**PROMPT**:
Extract, unchanged, every line from the top of the material below through the line with "col = scene.collection", and no more.

+++++

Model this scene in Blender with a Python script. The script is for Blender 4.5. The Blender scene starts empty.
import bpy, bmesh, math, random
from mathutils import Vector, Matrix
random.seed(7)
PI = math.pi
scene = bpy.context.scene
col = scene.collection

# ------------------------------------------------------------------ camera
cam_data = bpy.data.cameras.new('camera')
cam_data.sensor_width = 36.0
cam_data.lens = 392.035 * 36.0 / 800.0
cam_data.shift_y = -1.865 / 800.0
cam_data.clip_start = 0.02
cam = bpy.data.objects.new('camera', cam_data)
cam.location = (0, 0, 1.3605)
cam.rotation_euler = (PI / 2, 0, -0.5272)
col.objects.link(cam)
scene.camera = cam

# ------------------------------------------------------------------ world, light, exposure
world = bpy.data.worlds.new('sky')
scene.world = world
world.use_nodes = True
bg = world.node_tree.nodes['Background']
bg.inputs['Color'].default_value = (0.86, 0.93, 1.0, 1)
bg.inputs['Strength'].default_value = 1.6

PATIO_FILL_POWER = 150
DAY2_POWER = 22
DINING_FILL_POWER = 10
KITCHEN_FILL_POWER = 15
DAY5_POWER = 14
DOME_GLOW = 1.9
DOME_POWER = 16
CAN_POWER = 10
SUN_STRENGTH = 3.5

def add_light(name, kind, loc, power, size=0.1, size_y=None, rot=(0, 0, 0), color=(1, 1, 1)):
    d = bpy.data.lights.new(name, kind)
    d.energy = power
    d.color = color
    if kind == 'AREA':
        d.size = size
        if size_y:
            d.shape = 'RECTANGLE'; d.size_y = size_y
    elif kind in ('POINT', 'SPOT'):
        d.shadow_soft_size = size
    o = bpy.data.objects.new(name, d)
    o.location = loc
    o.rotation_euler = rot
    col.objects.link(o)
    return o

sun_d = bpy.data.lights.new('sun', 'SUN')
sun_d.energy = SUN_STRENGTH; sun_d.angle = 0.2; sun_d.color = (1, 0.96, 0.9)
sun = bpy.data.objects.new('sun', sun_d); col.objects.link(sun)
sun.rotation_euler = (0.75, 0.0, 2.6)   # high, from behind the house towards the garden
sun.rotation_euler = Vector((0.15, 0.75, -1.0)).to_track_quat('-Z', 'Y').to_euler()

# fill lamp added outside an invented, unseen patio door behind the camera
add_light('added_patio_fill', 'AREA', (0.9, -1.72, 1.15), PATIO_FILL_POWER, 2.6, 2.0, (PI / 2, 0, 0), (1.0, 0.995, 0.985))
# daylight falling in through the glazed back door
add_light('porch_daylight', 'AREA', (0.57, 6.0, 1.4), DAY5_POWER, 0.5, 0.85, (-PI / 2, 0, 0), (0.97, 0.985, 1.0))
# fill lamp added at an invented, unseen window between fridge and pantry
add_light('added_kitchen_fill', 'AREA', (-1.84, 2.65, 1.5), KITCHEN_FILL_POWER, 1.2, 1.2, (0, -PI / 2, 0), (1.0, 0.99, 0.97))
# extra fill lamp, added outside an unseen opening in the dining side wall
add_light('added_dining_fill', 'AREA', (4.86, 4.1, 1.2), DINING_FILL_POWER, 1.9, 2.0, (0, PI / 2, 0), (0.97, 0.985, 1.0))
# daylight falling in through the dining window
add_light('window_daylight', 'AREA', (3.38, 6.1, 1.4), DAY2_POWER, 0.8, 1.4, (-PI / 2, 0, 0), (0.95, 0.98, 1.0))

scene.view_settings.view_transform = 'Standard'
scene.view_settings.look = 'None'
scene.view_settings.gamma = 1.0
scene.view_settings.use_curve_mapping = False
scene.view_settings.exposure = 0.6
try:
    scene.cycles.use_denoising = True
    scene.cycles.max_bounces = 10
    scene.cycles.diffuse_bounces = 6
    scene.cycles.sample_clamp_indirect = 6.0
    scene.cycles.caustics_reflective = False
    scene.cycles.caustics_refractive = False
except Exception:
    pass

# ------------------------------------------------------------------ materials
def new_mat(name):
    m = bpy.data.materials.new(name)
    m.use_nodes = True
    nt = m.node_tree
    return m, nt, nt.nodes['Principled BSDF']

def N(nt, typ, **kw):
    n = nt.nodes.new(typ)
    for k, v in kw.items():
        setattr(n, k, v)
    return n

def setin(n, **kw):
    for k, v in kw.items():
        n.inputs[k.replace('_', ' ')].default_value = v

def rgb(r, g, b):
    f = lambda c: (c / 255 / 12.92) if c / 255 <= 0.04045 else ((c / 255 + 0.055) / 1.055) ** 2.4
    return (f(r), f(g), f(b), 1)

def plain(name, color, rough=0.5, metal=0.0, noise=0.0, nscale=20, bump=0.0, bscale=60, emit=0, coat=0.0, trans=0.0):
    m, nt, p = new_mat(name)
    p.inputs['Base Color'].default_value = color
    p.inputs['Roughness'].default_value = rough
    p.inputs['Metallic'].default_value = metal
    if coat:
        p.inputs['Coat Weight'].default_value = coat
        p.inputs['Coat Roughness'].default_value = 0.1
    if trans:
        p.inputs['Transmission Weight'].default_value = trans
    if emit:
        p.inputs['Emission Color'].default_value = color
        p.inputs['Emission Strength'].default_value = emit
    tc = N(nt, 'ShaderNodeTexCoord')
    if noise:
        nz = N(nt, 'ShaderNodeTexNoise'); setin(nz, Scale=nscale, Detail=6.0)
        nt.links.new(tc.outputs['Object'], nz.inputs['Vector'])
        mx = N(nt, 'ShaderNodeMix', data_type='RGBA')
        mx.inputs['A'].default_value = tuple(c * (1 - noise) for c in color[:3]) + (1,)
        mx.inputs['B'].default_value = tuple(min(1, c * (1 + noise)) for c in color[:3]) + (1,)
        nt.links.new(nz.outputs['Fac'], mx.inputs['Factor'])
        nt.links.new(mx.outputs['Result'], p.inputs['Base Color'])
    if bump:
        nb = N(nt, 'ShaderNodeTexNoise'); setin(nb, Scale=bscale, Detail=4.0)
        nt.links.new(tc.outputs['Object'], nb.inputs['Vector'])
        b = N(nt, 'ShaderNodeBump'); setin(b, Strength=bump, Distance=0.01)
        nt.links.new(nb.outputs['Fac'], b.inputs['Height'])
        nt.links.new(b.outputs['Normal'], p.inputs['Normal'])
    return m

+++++

**THE REPLY**:
Model this scene in Blender with a Python script. The script is for Blender 4.5. The Blender scene starts empty.
import bpy, bmesh, math, random
from mathutils import Vector, Matrix
random.seed(7)
PI = math.pi
scene = bpy.context.scene
col = scene.collection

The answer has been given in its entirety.